Hydro's employees did not cause the problem.  But as usual, the people who pay the price for the crisis were not the ones who caused it.

Critically, the report leaves intact the lucrative power purchase agreements the government forced on Hydro and its customers. The Review lobbed a gentle rebuff toward the government's policy of so-called "self-sufficiency" -- but by now the damage has been done. We've already been committed to more power than we can use from the IPPs at overpriced rates for many decades to come. That horse left the barn a while ago.

Not only does the Review leave the Smart Meter program intact, but it confirms that BC Hydro is moving toward the adoption of "time-of-use" rates, where customers pay higher rates for peak-time consumption (like during supper-hour).
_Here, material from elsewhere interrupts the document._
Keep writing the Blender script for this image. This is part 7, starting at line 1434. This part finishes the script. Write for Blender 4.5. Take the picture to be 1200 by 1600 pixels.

Both Hydro and the Minister have been steadfastly denying any such intention, but in fact time-of-use is what Smart Meters are for: they measure and transmit how much energy is consumed at intervals through the day.

The government had an opportunity to shift gears and hold back the pressures on Hydro rates in a truly meaningful way last year, when Campbell announced his resignation as premier. Remember how they cancelled his promise of a 15 per cent tax cut, to take effect on New Year's Day? I was sure they would make a similar move to can the Smart Meter program, but instead they ordered BC Hydro to sign the meter contracts in December 2010. Similarly, they could have called a halt to new IPP contracts last autumn. Instead, BC Hydro has been proceeding as instructed by its political masters to sign up for more and more overpriced surplus power.

So let's take a few steps back and look at the overall picture. First, the government creates a large niche for its corporate friends to profit enormously at the expense of Hydro customers. Then when the resultant huge rate hikes start to hit consumers, the government responds to the public outcry by eviscerating the publicly-owned utility, but leaves the private encroachments intact.

I'd say that Christy Clark is not reversing Campbell's policies for BC Hydro. Instead, she's finishing off the butchering job.